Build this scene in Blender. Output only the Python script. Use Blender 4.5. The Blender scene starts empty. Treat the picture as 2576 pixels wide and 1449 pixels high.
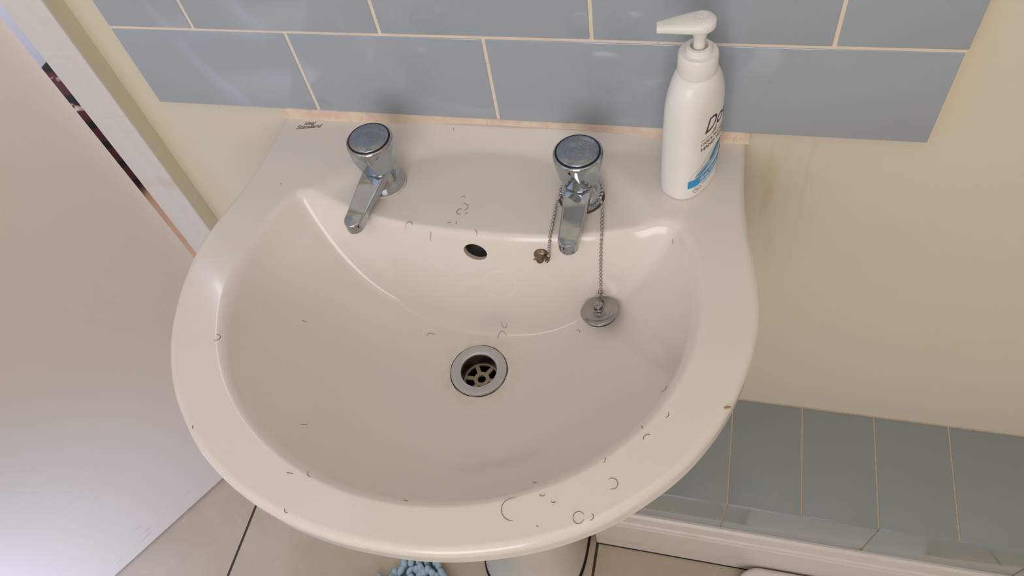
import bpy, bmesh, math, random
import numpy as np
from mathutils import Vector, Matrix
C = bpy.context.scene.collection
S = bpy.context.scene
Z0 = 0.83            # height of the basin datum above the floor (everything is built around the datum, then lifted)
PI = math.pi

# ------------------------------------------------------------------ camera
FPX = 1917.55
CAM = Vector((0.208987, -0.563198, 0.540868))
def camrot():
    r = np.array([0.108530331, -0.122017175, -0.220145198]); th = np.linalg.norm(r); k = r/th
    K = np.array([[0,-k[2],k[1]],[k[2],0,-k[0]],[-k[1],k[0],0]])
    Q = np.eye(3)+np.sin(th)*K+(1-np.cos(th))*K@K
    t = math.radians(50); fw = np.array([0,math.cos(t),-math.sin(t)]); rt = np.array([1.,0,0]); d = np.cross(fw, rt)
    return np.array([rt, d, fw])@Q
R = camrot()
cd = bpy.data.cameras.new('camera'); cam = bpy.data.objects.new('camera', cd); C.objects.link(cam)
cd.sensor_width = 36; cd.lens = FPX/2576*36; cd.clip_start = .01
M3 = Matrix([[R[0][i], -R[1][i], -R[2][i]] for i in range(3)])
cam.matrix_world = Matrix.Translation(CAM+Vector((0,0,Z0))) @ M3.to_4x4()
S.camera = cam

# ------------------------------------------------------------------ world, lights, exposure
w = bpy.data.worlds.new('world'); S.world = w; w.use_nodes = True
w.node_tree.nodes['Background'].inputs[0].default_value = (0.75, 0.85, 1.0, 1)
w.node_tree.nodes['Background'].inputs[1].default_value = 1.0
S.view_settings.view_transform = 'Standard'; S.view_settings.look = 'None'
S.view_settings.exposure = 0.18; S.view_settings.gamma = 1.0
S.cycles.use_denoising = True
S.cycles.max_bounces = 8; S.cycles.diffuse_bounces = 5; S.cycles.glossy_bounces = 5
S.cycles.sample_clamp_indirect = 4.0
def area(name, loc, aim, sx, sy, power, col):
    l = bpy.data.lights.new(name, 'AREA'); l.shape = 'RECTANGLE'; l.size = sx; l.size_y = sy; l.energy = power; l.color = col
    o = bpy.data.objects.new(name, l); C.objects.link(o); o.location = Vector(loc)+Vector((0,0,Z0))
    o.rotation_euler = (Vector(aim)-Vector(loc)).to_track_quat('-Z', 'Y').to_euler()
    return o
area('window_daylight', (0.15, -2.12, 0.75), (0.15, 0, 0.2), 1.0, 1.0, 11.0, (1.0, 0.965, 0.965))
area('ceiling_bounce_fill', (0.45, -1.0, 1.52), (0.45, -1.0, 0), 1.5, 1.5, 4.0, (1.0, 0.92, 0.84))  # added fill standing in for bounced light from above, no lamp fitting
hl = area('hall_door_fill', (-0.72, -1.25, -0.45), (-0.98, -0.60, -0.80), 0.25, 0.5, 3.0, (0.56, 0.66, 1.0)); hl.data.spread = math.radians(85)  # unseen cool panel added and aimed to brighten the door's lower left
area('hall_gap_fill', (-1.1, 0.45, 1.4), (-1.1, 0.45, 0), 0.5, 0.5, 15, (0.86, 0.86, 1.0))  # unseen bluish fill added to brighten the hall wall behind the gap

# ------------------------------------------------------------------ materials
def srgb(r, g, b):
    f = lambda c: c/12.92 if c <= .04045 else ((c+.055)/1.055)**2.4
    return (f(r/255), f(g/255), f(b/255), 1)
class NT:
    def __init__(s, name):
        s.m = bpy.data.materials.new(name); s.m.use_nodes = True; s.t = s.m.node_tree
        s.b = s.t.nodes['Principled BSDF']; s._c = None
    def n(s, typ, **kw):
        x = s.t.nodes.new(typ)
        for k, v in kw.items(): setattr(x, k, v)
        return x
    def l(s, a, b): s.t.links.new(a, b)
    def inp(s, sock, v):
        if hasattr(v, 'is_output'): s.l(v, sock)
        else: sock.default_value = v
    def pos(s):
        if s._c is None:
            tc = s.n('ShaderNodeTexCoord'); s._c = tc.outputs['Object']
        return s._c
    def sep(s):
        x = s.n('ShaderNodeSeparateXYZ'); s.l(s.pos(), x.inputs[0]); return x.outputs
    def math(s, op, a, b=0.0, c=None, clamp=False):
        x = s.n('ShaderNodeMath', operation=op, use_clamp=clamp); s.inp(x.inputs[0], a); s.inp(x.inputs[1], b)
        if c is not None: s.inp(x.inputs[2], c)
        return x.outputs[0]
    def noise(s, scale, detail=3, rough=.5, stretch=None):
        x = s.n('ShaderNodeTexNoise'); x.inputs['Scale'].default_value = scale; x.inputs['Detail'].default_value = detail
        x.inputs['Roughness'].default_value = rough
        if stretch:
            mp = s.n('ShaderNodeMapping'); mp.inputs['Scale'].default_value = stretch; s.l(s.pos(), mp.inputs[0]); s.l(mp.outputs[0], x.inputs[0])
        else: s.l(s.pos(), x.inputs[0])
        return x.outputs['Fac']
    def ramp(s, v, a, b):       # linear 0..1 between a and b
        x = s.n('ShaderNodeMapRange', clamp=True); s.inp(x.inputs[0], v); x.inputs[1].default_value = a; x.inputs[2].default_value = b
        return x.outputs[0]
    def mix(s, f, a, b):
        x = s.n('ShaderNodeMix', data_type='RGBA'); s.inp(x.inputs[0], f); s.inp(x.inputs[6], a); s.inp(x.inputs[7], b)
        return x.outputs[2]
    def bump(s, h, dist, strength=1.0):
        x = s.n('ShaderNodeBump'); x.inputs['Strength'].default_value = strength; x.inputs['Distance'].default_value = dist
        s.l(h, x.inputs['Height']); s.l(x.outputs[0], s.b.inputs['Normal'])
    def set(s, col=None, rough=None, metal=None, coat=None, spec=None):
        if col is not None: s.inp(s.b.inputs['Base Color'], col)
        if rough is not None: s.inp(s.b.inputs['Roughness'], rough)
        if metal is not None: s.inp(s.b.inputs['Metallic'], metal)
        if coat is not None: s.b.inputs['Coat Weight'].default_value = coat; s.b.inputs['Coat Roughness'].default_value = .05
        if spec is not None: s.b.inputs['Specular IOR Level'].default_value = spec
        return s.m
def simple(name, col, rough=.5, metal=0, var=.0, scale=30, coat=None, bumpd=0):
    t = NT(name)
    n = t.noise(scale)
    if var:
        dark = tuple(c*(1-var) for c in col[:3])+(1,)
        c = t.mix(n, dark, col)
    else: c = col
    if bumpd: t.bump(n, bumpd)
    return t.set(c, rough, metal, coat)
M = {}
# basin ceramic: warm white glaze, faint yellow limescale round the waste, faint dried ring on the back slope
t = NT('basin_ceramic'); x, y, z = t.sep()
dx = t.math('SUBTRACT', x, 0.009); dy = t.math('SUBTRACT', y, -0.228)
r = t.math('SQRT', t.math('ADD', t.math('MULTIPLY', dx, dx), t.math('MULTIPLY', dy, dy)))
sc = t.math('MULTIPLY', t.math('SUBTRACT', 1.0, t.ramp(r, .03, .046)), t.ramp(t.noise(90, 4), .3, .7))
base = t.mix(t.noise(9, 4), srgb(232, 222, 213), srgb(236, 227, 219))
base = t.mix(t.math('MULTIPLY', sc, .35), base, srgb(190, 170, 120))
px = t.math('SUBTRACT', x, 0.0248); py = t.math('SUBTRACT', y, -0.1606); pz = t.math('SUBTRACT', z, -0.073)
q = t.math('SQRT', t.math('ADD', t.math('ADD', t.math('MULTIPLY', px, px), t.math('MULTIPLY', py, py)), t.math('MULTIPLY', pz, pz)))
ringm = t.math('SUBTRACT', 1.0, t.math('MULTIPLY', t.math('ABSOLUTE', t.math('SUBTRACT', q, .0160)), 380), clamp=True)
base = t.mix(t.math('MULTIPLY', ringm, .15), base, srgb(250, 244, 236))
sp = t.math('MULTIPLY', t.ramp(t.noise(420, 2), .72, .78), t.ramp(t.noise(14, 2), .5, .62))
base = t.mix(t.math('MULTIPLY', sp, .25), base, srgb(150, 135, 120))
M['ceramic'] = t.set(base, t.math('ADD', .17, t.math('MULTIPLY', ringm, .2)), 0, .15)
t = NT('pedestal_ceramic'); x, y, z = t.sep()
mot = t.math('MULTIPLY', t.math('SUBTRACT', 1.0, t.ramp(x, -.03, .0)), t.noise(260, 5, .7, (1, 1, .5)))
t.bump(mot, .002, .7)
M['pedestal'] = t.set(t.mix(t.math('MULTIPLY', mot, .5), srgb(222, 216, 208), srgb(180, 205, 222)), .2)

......

* _Task to carry out_
Make an exact copy of the lines from the top of the material through the line with "PI = math.pi", pictures excluded.

* _Completed exercise_
Build this scene in Blender. Output only the Python script. Use Blender 4.5. The Blender scene starts empty. Treat the picture as 2576 pixels wide and 1449 pixels high.
import bpy, bmesh, math, random
import numpy as np
from mathutils import Vector, Matrix
C = bpy.context.scene.collection
S = bpy.context.scene
Z0 = 0.83            # height of the basin datum above the floor (everything is built around the datum, then lifted)
PI = math.pi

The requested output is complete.